§ **What the task requires**
Give every line of the material again, exactly as written.

§ **Supplied information**
— START —

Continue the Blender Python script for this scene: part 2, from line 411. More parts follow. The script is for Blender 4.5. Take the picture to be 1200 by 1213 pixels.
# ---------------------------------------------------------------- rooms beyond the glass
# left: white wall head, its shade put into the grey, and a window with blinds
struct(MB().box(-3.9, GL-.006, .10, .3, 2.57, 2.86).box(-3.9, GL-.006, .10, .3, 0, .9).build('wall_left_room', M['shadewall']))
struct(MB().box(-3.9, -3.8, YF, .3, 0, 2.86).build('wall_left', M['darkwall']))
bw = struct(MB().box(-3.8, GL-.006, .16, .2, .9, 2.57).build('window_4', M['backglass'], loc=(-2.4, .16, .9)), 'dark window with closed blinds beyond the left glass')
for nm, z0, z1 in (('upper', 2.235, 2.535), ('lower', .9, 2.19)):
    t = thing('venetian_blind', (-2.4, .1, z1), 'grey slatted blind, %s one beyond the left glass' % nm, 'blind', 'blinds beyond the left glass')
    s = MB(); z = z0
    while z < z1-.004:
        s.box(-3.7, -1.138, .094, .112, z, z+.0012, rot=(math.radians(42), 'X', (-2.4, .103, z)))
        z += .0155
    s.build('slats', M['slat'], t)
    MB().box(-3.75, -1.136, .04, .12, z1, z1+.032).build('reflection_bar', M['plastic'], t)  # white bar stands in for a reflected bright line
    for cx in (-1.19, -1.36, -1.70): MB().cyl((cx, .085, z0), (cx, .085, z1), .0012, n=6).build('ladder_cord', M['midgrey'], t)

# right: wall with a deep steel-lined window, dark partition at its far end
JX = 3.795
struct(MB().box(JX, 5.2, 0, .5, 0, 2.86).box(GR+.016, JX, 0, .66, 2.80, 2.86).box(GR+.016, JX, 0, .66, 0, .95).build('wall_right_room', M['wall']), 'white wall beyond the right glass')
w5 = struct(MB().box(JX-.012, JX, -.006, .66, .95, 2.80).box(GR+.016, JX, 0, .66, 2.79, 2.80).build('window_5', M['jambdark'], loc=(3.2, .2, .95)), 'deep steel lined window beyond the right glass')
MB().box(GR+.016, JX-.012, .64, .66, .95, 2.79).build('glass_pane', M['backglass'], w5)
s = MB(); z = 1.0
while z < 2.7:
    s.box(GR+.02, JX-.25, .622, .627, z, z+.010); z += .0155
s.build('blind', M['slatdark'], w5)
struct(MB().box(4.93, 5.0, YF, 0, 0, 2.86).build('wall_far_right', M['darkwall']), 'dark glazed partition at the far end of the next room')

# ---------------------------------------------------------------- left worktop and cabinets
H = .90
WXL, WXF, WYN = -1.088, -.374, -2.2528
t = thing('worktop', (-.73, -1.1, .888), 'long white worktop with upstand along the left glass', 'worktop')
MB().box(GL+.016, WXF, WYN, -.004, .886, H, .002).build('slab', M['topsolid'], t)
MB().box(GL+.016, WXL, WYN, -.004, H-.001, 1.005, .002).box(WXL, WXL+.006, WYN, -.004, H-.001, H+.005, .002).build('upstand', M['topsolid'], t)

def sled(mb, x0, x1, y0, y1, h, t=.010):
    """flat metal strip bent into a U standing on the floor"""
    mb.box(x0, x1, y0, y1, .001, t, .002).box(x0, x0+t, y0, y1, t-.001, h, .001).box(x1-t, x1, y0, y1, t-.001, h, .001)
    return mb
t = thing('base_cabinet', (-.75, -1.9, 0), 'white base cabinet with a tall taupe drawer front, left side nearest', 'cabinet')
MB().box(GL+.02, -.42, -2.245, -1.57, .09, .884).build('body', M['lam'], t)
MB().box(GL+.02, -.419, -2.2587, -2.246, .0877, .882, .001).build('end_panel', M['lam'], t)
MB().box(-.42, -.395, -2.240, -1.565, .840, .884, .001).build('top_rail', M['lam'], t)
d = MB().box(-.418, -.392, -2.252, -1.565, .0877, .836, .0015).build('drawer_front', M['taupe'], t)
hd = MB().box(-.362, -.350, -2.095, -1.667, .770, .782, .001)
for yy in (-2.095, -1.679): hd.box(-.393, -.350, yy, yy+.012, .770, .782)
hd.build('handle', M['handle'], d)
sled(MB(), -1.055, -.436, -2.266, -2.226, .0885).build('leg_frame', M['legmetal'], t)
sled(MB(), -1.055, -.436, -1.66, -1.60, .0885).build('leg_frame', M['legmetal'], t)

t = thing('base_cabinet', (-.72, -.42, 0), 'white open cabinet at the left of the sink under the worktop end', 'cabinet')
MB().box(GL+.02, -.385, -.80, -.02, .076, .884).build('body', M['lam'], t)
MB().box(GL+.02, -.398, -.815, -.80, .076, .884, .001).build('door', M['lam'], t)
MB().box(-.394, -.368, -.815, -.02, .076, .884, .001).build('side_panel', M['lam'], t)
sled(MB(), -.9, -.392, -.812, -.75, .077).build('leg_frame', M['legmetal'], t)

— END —

§ **Full solution**
Continue the Blender Python script for this scene: part 2, from line 411. More parts follow. The script is for Blender 4.5. Take the picture to be 1200 by 1213 pixels.
# ---------------------------------------------------------------- rooms beyond the glass
# left: white wall head, its shade put into the grey, and a window with blinds
struct(MB().box(-3.9, GL-.006, .10, .3, 2.57, 2.86).box(-3.9, GL-.006, .10, .3, 0, .9).build('wall_left_room', M['shadewall']))
struct(MB().box(-3.9, -3.8, YF, .3, 0, 2.86).build('wall_left', M['darkwall']))
bw = struct(MB().box(-3.8, GL-.006, .16, .2, .9, 2.57).build('window_4', M['backglass'], loc=(-2.4, .16, .9)), 'dark window with closed blinds beyond the left glass')
for nm, z0, z1 in (('upper', 2.235, 2.535), ('lower', .9, 2.19)):
    t = thing('venetian_blind', (-2.4, .1, z1), 'grey slatted blind, %s one beyond the left glass' % nm, 'blind', 'blinds beyond the left glass')
    s = MB(); z = z0
    while z < z1-.004:
        s.box(-3.7, -1.138, .094, .112, z, z+.0012, rot=(math.radians(42), 'X', (-2.4, .103, z)))
        z += .0155
    s.build('slats', M['slat'], t)
    MB().box(-3.75, -1.136, .04, .12, z1, z1+.032).build('reflection_bar', M['plastic'], t)  # white bar stands in for a reflected bright line
    for cx in (-1.19, -1.36, -1.70): MB().cyl((cx, .085, z0), (cx, .085, z1), .0012, n=6).build('ladder_cord', M['midgrey'], t)

# right: wall with a deep steel-lined window, dark partition at its far end
JX = 3.795
struct(MB().box(JX, 5.2, 0, .5, 0, 2.86).box(GR+.016, JX, 0, .66, 2.80, 2.86).box(GR+.016, JX, 0, .66, 0, .95).build('wall_right_room', M['wall']), 'white wall beyond the right glass')
w5 = struct(MB().box(JX-.012, JX, -.006, .66, .95, 2.80).box(GR+.016, JX, 0, .66, 2.79, 2.80).build('window_5', M['jambdark'], loc=(3.2, .2, .95)), 'deep steel lined window beyond the right glass')
MB().box(GR+.016, JX-.012, .64, .66, .95, 2.79).build('glass_pane', M['backglass'], w5)
s = MB(); z = 1.0
while z < 2.7:
    s.box(GR+.02, JX-.25, .622, .627, z, z+.010); z += .0155
s.build('blind', M['slatdark'], w5)
struct(MB().box(4.93, 5.0, YF, 0, 0, 2.86).build('wall_far_right', M['darkwall']), 'dark glazed partition at the far end of the next room')

# ---------------------------------------------------------------- left worktop and cabinets
H = .90
WXL, WXF, WYN = -1.088, -.374, -2.2528
t = thing('worktop', (-.73, -1.1, .888), 'long white worktop with upstand along the left glass', 'worktop')
MB().box(GL+.016, WXF, WYN, -.004, .886, H, .002).build('slab', M['topsolid'], t)
MB().box(GL+.016, WXL, WYN, -.004, H-.001, 1.005, .002).box(WXL, WXL+.006, WYN, -.004, H-.001, H+.005, .002).build('upstand', M['topsolid'], t)

def sled(mb, x0, x1, y0, y1, h, t=.010):
    """flat metal strip bent into a U standing on the floor"""
    mb.box(x0, x1, y0, y1, .001, t, .002).box(x0, x0+t, y0, y1, t-.001, h, .001).box(x1-t, x1, y0, y1, t-.001, h, .001)
    return mb
t = thing('base_cabinet', (-.75, -1.9, 0), 'white base cabinet with a tall taupe drawer front, left side nearest', 'cabinet')
MB().box(GL+.02, -.42, -2.245, -1.57, .09, .884).build('body', M['lam'], t)
MB().box(GL+.02, -.419, -2.2587, -2.246, .0877, .882, .001).build('end_panel', M['lam'], t)
MB().box(-.42, -.395, -2.240, -1.565, .840, .884, .001).build('top_rail', M['lam'], t)
d = MB().box(-.418, -.392, -2.252, -1.565, .0877, .836, .0015).build('drawer_front', M['taupe'], t)
hd = MB().box(-.362, -.350, -2.095, -1.667, .770, .782, .001)
for yy in (-2.095, -1.679): hd.box(-.393, -.350, yy, yy+.012, .770, .782)
hd.build('handle', M['handle'], d)
sled(MB(), -1.055, -.436, -2.266, -2.226, .0885).build('leg_frame', M['legmetal'], t)
sled(MB(), -1.055, -.436, -1.66, -1.60, .0885).build('leg_frame', M['legmetal'], t)

t = thing('base_cabinet', (-.72, -.42, 0), 'white open cabinet at the left of the sink under the worktop end', 'cabinet')
MB().box(GL+.02, -.385, -.80, -.02, .076, .884).build('body', M['lam'], t)
MB().box(GL+.02, -.398, -.815, -.80, .076, .884, .001).build('door', M['lam'], t)
MB().box(-.394, -.368, -.815, -.02, .076, .884, .001).build('side_panel', M['lam'], t)
sled(MB(), -.9, -.392, -.812, -.75, .077).build('leg_frame', M['legmetal'], t)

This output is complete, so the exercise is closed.